**Stored data**:
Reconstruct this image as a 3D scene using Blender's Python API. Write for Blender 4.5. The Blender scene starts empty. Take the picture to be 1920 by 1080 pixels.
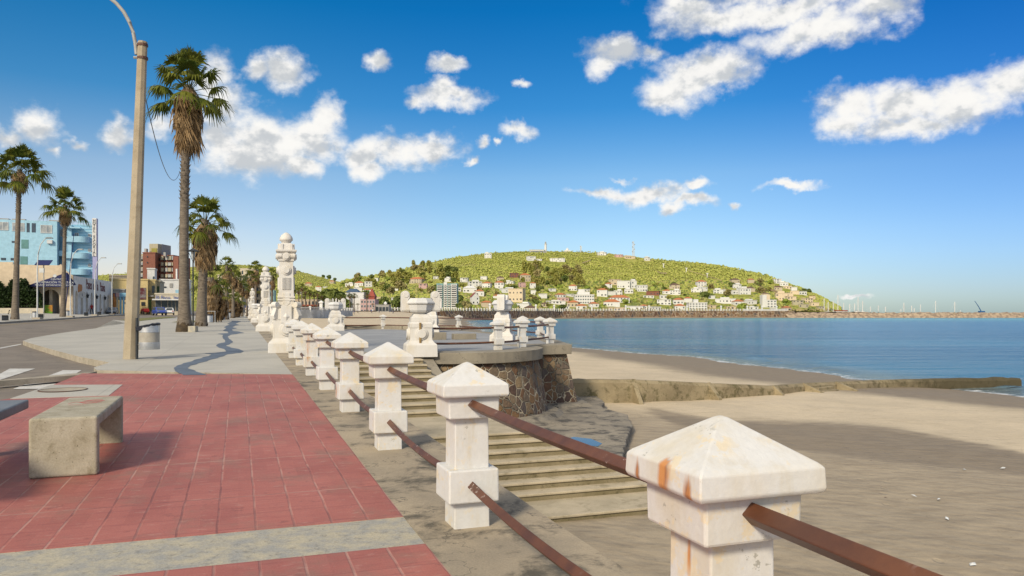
import bpy, bmesh, math, random
import numpy as np
from mathutils import Vector, Matrix, noise
random.seed(7); np.random.seed(7)
R = math.radians
SC = bpy.context.scene
COL = SC.collection
# ---------------------------------------------------------------- camera
F = 1440.0; U0 = 960.0; V0 = 588.0; EYE = 1.30      # focal length in photo pixels, horizon row, eye height
cam = bpy.data.cameras.new('camera'); camo = bpy.data.objects.new('camera', cam); COL.objects.link(camo)
cam.sensor_width = 36; cam.lens = 36 * F / 1920; cam.shift_y = (V0 - 540) / 1920
cam.clip_start = 0.05; cam.clip_end = 20000
camo.location = (0, 0, EYE); camo.rotation_euler = (R(90), 0, 0)
SC.camera = camo
SC.render.resolution_x = 1024; SC.render.resolution_y = 576
SC.view_settings.view_transform = 'Standard'; SC.view_settings.look = 'None'
SC.view_settings.exposure = 0.05; SC.view_settings.gamma = 1
SC.render.engine = 'CYCLES'
SC.cycles.max_bounces = 6; SC.cycles.transparent_max_bounces = 8
# ---------------------------------------------------------------- sun
SUN_EL = R(32); SUN_FROM = Vector((-0.42, -0.91, 0)).normalized()
sun = bpy.data.lights.new('sun', 'SUN'); sun.energy = 3.9; sun.angle = R(11); sun.color = (1.0, 0.88, 0.69)
suno = bpy.data.objects.new('sun', sun); COL.objects.link(suno)
sdir = Vector((SUN_FROM.x * math.cos(SUN_EL), SUN_FROM.y * math.cos(SUN_EL), math.sin(SUN_EL)))
suno.rotation_euler = sdir.to_track_quat('Z', 'Y').to_euler(); suno.location = (0, 0, 60)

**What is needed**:
Identify and copy the lines holding the word "pixels".

**Answer**:
Reconstruct this image as a 3D scene using Blender's Python API. Write for Blender 4.5. The Blender scene starts empty. Take the picture to be 1920 by 1080 pixels.
F = 1440.0; U0 = 960.0; V0 = 588.0; EYE = 1.30      # focal length in photo pixels, horizon row, eye height